The RNC needs to face up to reality. This campaign season is moving at warp speed. It has tossed conventional wisdom on its head. The public is way out ahead of the political class.

The majority of Americans have lost faith in the same-old, same-old ways of Washington. It’s not a coincidence that the candidates going up in the polls are the three non-politicians – Donald Trump, Ben Carson and Fiorina.

The country is in a throw-all-the-bums-out mode. People are fed up with both political parties and just about everyone inside the Beltway. They think the system is rigged to favor the political insiders. They think Washington is like the Capitol in the "Hunger Games," with “one set of rules for me, and another for thee.” Even two-thirds of Iowa Republicans, rarely a group known for radicalism, want a president who has never held political office.
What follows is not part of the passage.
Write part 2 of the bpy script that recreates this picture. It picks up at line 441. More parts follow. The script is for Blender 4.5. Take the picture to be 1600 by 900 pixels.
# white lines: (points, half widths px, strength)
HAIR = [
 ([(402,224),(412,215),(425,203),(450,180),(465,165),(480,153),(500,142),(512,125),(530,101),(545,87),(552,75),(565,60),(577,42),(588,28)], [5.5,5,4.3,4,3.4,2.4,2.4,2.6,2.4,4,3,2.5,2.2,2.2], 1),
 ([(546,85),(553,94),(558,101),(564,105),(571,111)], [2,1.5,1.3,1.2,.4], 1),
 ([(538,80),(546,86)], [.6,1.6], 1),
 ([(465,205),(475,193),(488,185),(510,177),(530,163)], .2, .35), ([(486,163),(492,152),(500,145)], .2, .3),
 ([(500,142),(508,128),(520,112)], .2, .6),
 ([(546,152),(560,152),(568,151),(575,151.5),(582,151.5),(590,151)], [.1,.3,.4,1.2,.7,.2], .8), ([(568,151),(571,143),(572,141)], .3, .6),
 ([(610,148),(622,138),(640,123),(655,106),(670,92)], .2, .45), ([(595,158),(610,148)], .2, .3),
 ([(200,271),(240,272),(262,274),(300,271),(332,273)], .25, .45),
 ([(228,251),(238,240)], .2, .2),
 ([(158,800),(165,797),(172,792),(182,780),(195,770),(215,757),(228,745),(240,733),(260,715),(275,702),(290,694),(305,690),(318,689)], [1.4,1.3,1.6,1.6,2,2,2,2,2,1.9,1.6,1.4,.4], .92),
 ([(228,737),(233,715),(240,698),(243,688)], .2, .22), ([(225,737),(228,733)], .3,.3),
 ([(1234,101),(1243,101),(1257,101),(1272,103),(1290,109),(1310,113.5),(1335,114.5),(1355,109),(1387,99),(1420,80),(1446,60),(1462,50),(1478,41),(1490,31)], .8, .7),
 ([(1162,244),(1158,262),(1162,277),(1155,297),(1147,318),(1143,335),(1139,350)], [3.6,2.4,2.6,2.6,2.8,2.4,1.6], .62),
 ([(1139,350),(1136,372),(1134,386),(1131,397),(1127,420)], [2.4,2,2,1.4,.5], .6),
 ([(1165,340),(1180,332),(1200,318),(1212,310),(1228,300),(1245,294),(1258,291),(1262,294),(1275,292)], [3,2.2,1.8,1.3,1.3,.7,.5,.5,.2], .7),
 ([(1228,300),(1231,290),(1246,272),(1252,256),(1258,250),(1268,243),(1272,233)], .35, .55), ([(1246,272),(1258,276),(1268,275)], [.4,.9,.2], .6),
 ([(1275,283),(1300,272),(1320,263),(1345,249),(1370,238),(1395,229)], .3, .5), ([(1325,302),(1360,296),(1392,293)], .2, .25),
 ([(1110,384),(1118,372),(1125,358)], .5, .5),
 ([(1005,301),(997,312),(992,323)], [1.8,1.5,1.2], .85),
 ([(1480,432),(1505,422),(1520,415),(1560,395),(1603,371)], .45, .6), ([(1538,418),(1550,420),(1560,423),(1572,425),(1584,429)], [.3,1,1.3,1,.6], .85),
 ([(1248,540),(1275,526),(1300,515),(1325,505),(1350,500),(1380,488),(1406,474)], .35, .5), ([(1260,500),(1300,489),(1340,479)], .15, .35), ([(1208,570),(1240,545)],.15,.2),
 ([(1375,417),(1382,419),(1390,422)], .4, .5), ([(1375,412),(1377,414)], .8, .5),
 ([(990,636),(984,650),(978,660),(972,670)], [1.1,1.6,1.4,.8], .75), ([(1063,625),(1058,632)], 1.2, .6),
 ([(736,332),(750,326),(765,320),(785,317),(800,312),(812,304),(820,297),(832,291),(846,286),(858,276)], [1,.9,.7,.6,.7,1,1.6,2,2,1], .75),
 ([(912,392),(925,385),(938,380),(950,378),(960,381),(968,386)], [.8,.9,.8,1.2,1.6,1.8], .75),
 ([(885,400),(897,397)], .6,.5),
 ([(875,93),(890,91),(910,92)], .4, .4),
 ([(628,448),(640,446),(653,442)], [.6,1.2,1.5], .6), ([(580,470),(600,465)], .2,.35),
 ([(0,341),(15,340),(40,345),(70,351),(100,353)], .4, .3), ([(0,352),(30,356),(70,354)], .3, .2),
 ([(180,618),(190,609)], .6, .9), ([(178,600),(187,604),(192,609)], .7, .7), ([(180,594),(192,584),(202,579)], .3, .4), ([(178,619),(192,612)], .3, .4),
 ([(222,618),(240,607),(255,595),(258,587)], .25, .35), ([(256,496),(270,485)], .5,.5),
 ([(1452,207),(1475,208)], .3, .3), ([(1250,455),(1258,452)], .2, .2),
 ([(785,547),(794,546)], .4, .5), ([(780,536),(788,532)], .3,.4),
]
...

The Republican National Committee should stop hiding behind lame excuses. Stop rigging the system so only your preferred establishment candidates are allowed to compete. Pundits, campaign professionals and the Republican establishment have been forced against their instincts to take outsiders like Trump and Carson seriously.

Fiorina is coming up fast. The rest of the country is ready for a women president. The Republican Party leadership should be, too. So stop whining and just do your job.

The Republican mascot is the elephant. Hopefully it won’t become the dinosaur, because the first rule of evolution is adapt or die.

So man up, Chairman Preibus, and give the woman a chance to be at the debate. She’s earned it.